К теории театра (Барбой) - страница 25

Однако достаточно остановиться и присмотреться — и может оказаться, что как раз к будущему театру охотничий ритуал, как другие древние обряды (например, инициация), отсылает едва ли не в последнюю очередь. Эта чужесть особенно заметна как раз на фоне преображения. Во-первых, в таком магическом действе нет и не может быть зрителей, то есть он совершенно не зрелище, с театроцентрической точки зрения «даже не зрелище». Надевший маску мамонта несомненно действует, но вовсе не на сородичей, оценивающих его действование, а на себя и на мамонта. Сегодня можно считать доказанным, что для участника такого действа надеть на себя маску-голову мамонта значит стать мамонтом, то есть переселить в тело мамонта свою душу, в определенном смысле со шпионскими целями: охотник должен научиться убивать мамонта и для этого обязан знать нрав противника и будущей жертвы. Но узнать этот нрав он может и с помощью другой «методики»: не свою душу внедрить в тело мамонта, а душу мамонта, которая влачится вслед за его головой, вложить в свое тело. На самом же деле — и для нас это очень важно — тут один и тот же феномен. Тот самый, который А. Ф. Лосев в этой именно связи назвал оборотничеством: все превращается, преображается во все1. Нет не только «празрителя», нет и предшественников актера и роли. Нет никакого посыла театру; а поскольку мы имеем дело с явлением жизни, нет и кивка в сторону будущего театрального предмета. Полнейшее перевоплощение, чистое преображение не содержит в себе ничего ролевого и с этой точки зрения антитеатрально. Заметим в скобках, что тут есть основание для соблазнительной гипотезы, согласно которой между актом преображения и театром на самом деле есть зависимость, но не прямая, а обратная: чем надежней и решительней преображение, тем меньше возможности выяснить, кто в кого преображается, и тем императивней запрет на «зрительство» — словом, тем больше уверенности в том, что тут своего рода эволюционный тупик: природа театра, как и Природа, устроила пробу — и ошиблась, ей предстояли иные, более обнадеживающие опыты.

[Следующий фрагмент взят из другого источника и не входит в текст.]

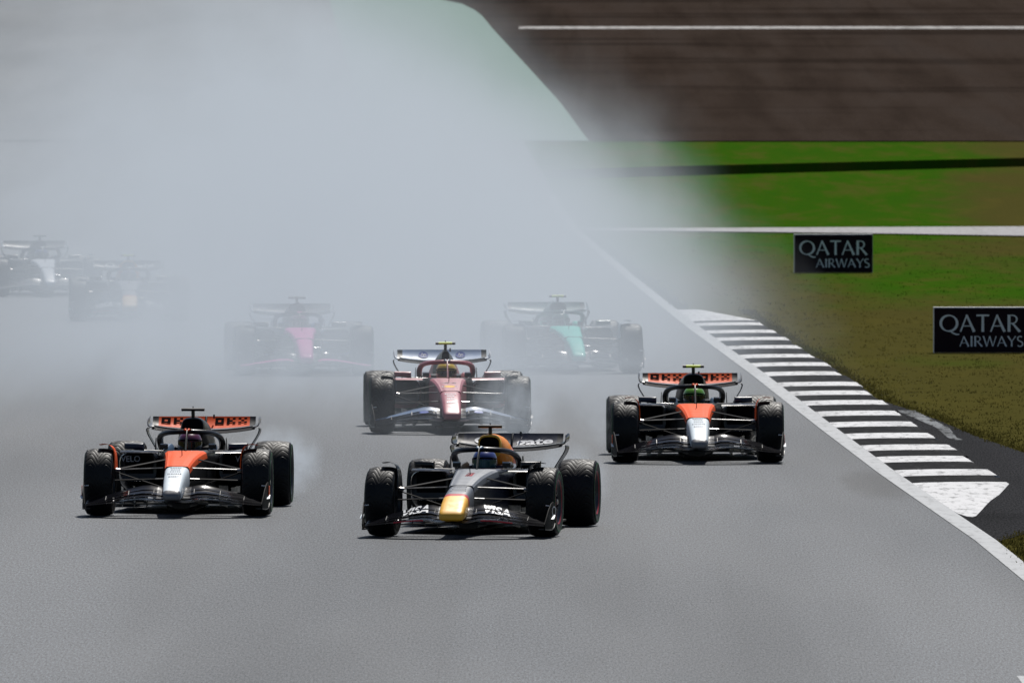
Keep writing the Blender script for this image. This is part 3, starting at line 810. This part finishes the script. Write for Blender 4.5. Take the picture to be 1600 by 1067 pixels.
            if L.get('flap_disc') and e == 2:
                def putd(u, vv, e=e, s=s):
                    yy, zz = fw_surface(e, abs(s * .34 + u), .5 + vv); return (s * .34 + u, yy, zz)
                decal('round_emblem', disc_polys(.058, .46), putd, PRINT_B, fl, cuts_u=[FWX[4] - .34, .34 - FWX[4]], cuts_v=[-.3, -.15, 0, .15, .3])
        for k in range(3):   # little adjuster brackets between the elements
            x = (.215, .49, .74)[k]; y1, z1, c1, a1 = fw_station(1, x); y2, z2, c2, a2 = fw_station(3, x)
            P('flap_bracket', MB().tube([(s * x, y1 + c1 * .8, z1 + .012), (s * x, y2 + c2 * .2, z2 + .012)], .006, 6), [CARBON], wing)
        # end plate, toed out, with a dive plane on its outer side
        ep = [(-.92, .945, .095, .150), (-.86, .955, .09, .20), (-.74, .968, .085, .29), (-.60, .980, .085, .355), (-.48, .988, .10, .37), (-.42, .992, .14, .355)]
        def plate(dx): return [[(s * (x + dx - .018 * (zb - zb)), y, zb), (s * (x + dx + .012), y, lerp(zb, zt, .5)), (s * (x + dx), y, zt)] for y, x, zb, zt in ep]
        rings = []
        for y, x, zb, zt in ep:
            zm = (zb + zt) / 2
            rings.append([(s * (x - .006), y, zb), (s * (x + .006), y, zb), (s * (x + .012), y, zm), (s * (x + .004), y, zt), (s * (x - .004), y, zt), (s * (x + .002), y, zm)])
        epo = P('end_plate', MB().loft(rings), [MATTK], wing, angle=50)
        if L['endplate'] is not CARBON:
            P('plate_badge', MB().loft([[(s * (1.0 + dx), -.56, .20), (s * (1.0 + dx), -.55, .33), (s * (1.003 + dx), -.45, .33), (s * (1.003 + dx), -.45, .19)] for dx in (0, .004)]), [L['endplate']], epo)
        P('foot_plate', MB().loft([[(s * (x - .06), y, zb + .004), (s * (x + .012), y, zb), (s * (x + .014), y, zb + .012), (s * (x - .06), y, zb + .012)] for y, x, zb, zt in ep]), [CARBON], epo)
        P('dive_plane', MB().loft([[(s * .978, -.66, .195), (s * .978, -.65, .203), (s * .985, -.50, .240), (s * .985, -.50, .232)], [(s * 1.016, -.63, .200), (s * 1.016, -.62, .206), (s * 1.016, -.51, .236), (s * 1.016, -.51, .230)]]), [L['dive']], epo)
        P('tyre_sensor', MB().tube([(s * .925, -.60, .335), (s * .975, -.60, .330)], .006, 6), [PRINT_W], epo)
        if L.get('ep_disc'):
            def pute(u, vv, s=s): return (s * (1.004 + .10 * u), -.53 + 1.1 * u, .275 + vv)
            decal('round_emblem', disc_polys(.09, .052, inner=.80), pute, PRINT_W, epo)
    # --- wheels
    for s in (-1, 1):
        for fr in (1, 0):
            W = .305 if fr else .400; cx = s * (.845 if fr else .80); yy = 0 if fr else 3.6
            key = (fr, s, L['rimring'].name)
            if key not in RIMS: RIMS[key] = rim_mesh(W, L['rimring'], s)
            w = link('wheel', RIMS[key], car, (cx, yy, .355 if fr else .350))
            if fr: w.rotation_euler = (0, 0, R(L.get('steer', 0)))
            link('tyre', TYRE_F if fr else TYRE_R, w)
            nt = link('wheel_nut', NUT_ME, w); nt.location = (s * W / 2 * .6, 0, 0); nt.rotation_euler = (0, 0, 0 if s > 0 else math.pi)
            link('sidewall_marking', BANDS[(W, s)], w)
            v, f = revolve([(-.02, .19), (-.10, .20), (-.10, .06)] if fr else [(-.05, .19), (-.14, .20), (-.14, .05)], 24)
            P('brake_duct', MB().add([(s * (a - .03) + cx, b + yy, c + .362) for a, b, c in v], f), [CARBON])
        # winglet arching over the inner shoulder of the front tyre
        arc_pts = smooth([(.845, .752), (.775, .762), (.715, .742), (.685, .69), (.676, .62), (.674, .50)], 2)
        rings = []
        for x, z in arc_pts:
            t = (.775 - z) / .28; y0 = lerp(-.10, -.20, t); y1 = lerp(.12, .22, t)
            rings.append([(s * (x - .005), y0, z - .004), (s * (x - .005), y1, z - .012), (s * (x + .006), y1, z - .008), (s * (x + .006), y0, z + .004)])
        P('wheel_winglet', MB().loft(rings, m=0), [L['winglet']], angle=60)
        # front suspension
        for nm, a, b in (('upper_wishbone', (.155, -.12, .505), (.675, 0, .485)), ('upper_wishbone', (.185, .55, .575), (.675, .02, .488)), ('lower_wishbone', (.13, -.15, .285), (.675, 0, .235)), ('lower_wishbone', (.165, .48, .275), (.675, .03, .235)), ('pull_rod', (.15, .12, .285), (.66, .01, .455)), ('track_rod', (.13, -.20, .395), (.675, -.10, .375))):
            pa = Vector((s * a[0], a[1], a[2])); pb = Vector((s * b[0], b[1], b[2]))
            r = .010 if nm == 'pull_rod' else .011
            o = P(nm, MB().tube([pa, pa.lerp(pb, .3), pb], r, 10, flat=(2.3, .75)), [CARBON if nm == 'upper_wishbone' and a[1] < 0 else MATTK])
            if nm == 'track_rod':
                P('rod_fairing', MB().tube([pa, pa.lerp(pb, .19)], .015, 10, flat=(2.6, .7)), [GLOSSK], o)
        P('hub_fitting', MB().tube([(s * .63, -.02, .478), (s * .675, -.02, .485)], .020, 8), [NUT])
        # rear suspension and driveshaft
        for nm, a, b in (('upper_wishbone', (.10, 3.3, .42), (.60, 3.6, .50)), ('lower_wishbone', (.12, 3.2, .20), (.60, 3.6, .22)), ('drive_shaft', (.10, 3.62, .34), (.60, 3.6, .362))):
            P(nm, MB().tube([(s * a[0], a[1], a[2]), (s * b[0], b[1], b[2])], .016, 8, flat=(2, .9)), [CARBON])
    # --- rear wing
    rw = P('rear_wing', MB().loft([foil(x, 3.98, .818 + rw_z(x), .225, R(9), .22, .05) for x in REARX]), [L['rw_main']], angle=60)
    flp = P('rear_flap', MB().loft([foil(x, *rw_geo(x), .09, .07) for x in REARX], m=[1] + [0] * 8 + [1]), [L['rw_flap'], CARBON], rw, angle=60)
    if L.get('rw_print'): L['rw_print'](flp)
    P('flap_actuator', MB().tube([(.02, 4.12, .80), (.02, 4.16, .88), (.02, 4.24, .940)], .014, 8).tube([(.105, 4.245, .925), (.105, 4.255, .965)], .010, 8), [CARBON], rw)
    for s in (-1, 1):
        # rounded tip that turns up from the main plane, then the end plate sweeping down and in
        rings = []
        for x, z, y0, y1 in ((.550, .838, 4.0, 4.30), (.590, .842, 4.0, 4.33), (.607, .858, 4.01, 4.36), (.612, .89, 4.04, 4.38), (.606, .925, 4.08, 4.40)):
            rings.append([(s * (x - .007), y0, z + .004), (s * (x + .005), y0 - .004, z - .004), (s * (x + .005), y1, z + .018), (s * (x - .007), y1, z + .024)])
        P('wing_tip', MB().loft(rings), [L['rw_tip']], rw, angle=60)
        rings = []
        for x, z, y0, y1 in smooth([(.540, .832, 4.0, 4.26), (.600, .836, 3.99, 4.29), (.622, .815, 3.98, 4.28), (.602, .755, 3.96, 4.26), (.555, .68, 3.92, 4.22), (.500, .59, 3.9, 4.18), (.455, .50, 3.9, 4.16), (.45, .30, 3.9, 4.14), (.45, .16, 3.9, 4.1)], 1):
            rings.append([(s * (x - .006), y0, z), (s * (x + .006), y0, z), (s * (x + .006), y1, z - .01), (s * (x - .006), y1, z - .01)])
        P('end_plate', MB().loft(rings), [L['rw_end']], rw, angle=60)
    P('beam_wing', MB().loft([foil(x, 3.95, .42, .18, R(20), .1, .06) for x in (-.45, -.2, 0, .2, .45)]), [CARBON], rw, angle=60)
    P('wing_pylon', MB().loft([[(-.012, 3.95, .40), (.012, 3.95, .40), (.012, 4.1, .40), (-.012, 4.1, .40)], [(-.010, 4.05, .77), (.010, 4.05, .77), (.010, 4.16, .77), (-.010, 4.16, .77)]]), [CARBON], rw)
    P('diffuser', MB().loft([[(x, y, z) for x, z in ((-.5, .08 + h * .2), (.5, .08 + h * .2), (.5, .13 + h), (-.5, .13 + h))] for y, h in ((3.3, .0), (4.0, .16))]), [CARBON])
    P('rain_light', MB().box((0, 4.29, .39), (.09, .03, .05)), [mat('rain_light_lens', (.35, .01, .01), .2)])
    add_person(car, L, person_label)
    return car
RIMS = {}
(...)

Через тысячелетия после возникновения охотничьих обрядов в греческом местечке Элевсин жрецы преображались в персонажей хтонического мифа о Деметре, Персефоне и Аиде. Тут была культурная форма в тесном, строгом смысле понятия, тут была магия после рождения религии, уже на почве религии, тут жрец не сомневался в том, что он не Деметра, и еще меньше мог предположить, что Деметра превращается в него, жреца. Все это куда ближе театру. А все-таки, пожалуй, и элевсинскую мистерию не стоит так уверенно, как мы это делаем, объявлять прямым родителем древнегреческого театра. Здесь не изображают — здесь преображаются; здесь нет нужды в публике, потому что жрец перевоплощается в Деметру с целями, интересующими только его и Деметру. Став на время магического сеанса Деметрой и Персефоной, жрецы автоматически начинали заведовать временами года. Им теперь не надо было просить о мягкой зиме или вымаливать дождь в засуху: календарь в их руках, они сами календарь. Мы снова встречаемся с коварством дотеатральной истории, снова видим тупик, а если и тоннель, то свет в конце его нетеатральный.